Boko Haram Leader Still Missing in New Propaganda Video

The Associated Press
The Associated Press

Nigerian jihadist group Boko Haram– now known as the Islamic State West Africa Province– released a new video this week showing off new weapons and graphically depicting the beheading of a Nigerian policeman. The new Boko Haram video’s production value seems to indicate it was produced with help from ISIS, and leader Abubakar Shekau’s absence once again is raising questions.

The video features an unidentified jihadist as spokesman, showing the camera various weapons and battle tanks, and insisting that Boko Haram has expanded its influence out of the Sambisa Forest in northeast Nigeria into other territories and other countries. “The tawaghit said they drove us out to Sambisa,” the spokesman says, referring to the Nigerian military. “Everyone knows that this place here is not Sambisa. We are still present everywhere we had been before.”

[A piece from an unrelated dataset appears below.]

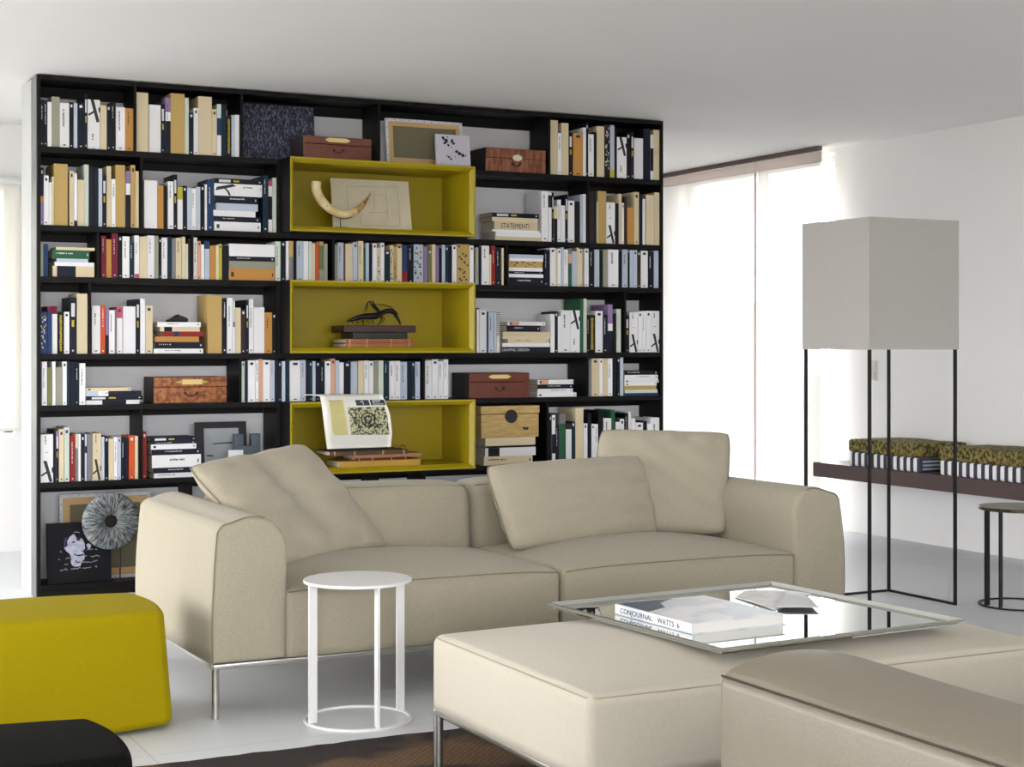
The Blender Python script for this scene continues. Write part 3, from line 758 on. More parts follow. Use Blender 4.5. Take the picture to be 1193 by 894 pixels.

Many news outlets have noted Abubakar Shekau’s absence, as the group has released several videos since the last time any mention of Shekau appeared in official Boko Haram propaganda. As the BBC notes, Shekau last appeared in a Boko Haram audio report in March, where he confirmed that the group had become an official satellite of the Islamic State. Since that announcement, no indication of where Shekau is, or whether he is alive, has surfaced. The BBC notes that several theories, varying from death to deep hiding, are circulating.

Boko Haram did not officially change its name to Islamic State West Africa Province until one month after the Shekau audio tape, in April, long after the last evidence that Shekau was alive surfaced.

The new video, in which Boko Haram terrorists vow to keep fighting, also follows news that a faction of hundreds of Boko Haram jihadists are looking to negotiate peace talks with the government, and put down their weapons in exchange for impunity. The Nigerian government of President Muhammadu Buhari said in early July that they “can’t rule out” peace talks with the group, though government spokesman Femi Adesina applied extreme skepticism to the possibility that such talks would work out if attempted. By the end of the month, a report began to circulate in Nigerian media that a group of up to five hundreds jihadists were looking to talk to the government about potentially putting an end to their violence.

Today, another such report has surfaced. In Nigeria’s Daily Post, sources claim that members of Boko Haram “have made several calls to the Centre claiming that hundreds of their members who were worn out and hold contrary view to the destructive and murderous activities of the terrorist organization were willing to lay down their arms for amnesty.” Some of these sources went on the record. Air Commodore Yusuf Anas, the Execautive Secretary of the Centre for Crisis Communication, told the newspaper that these contacts have been “encouraging” to the government,and “We have taken measures also to ascertain the genuineness or otherwise of these persons. We believe they are ready for genuine dialogue.”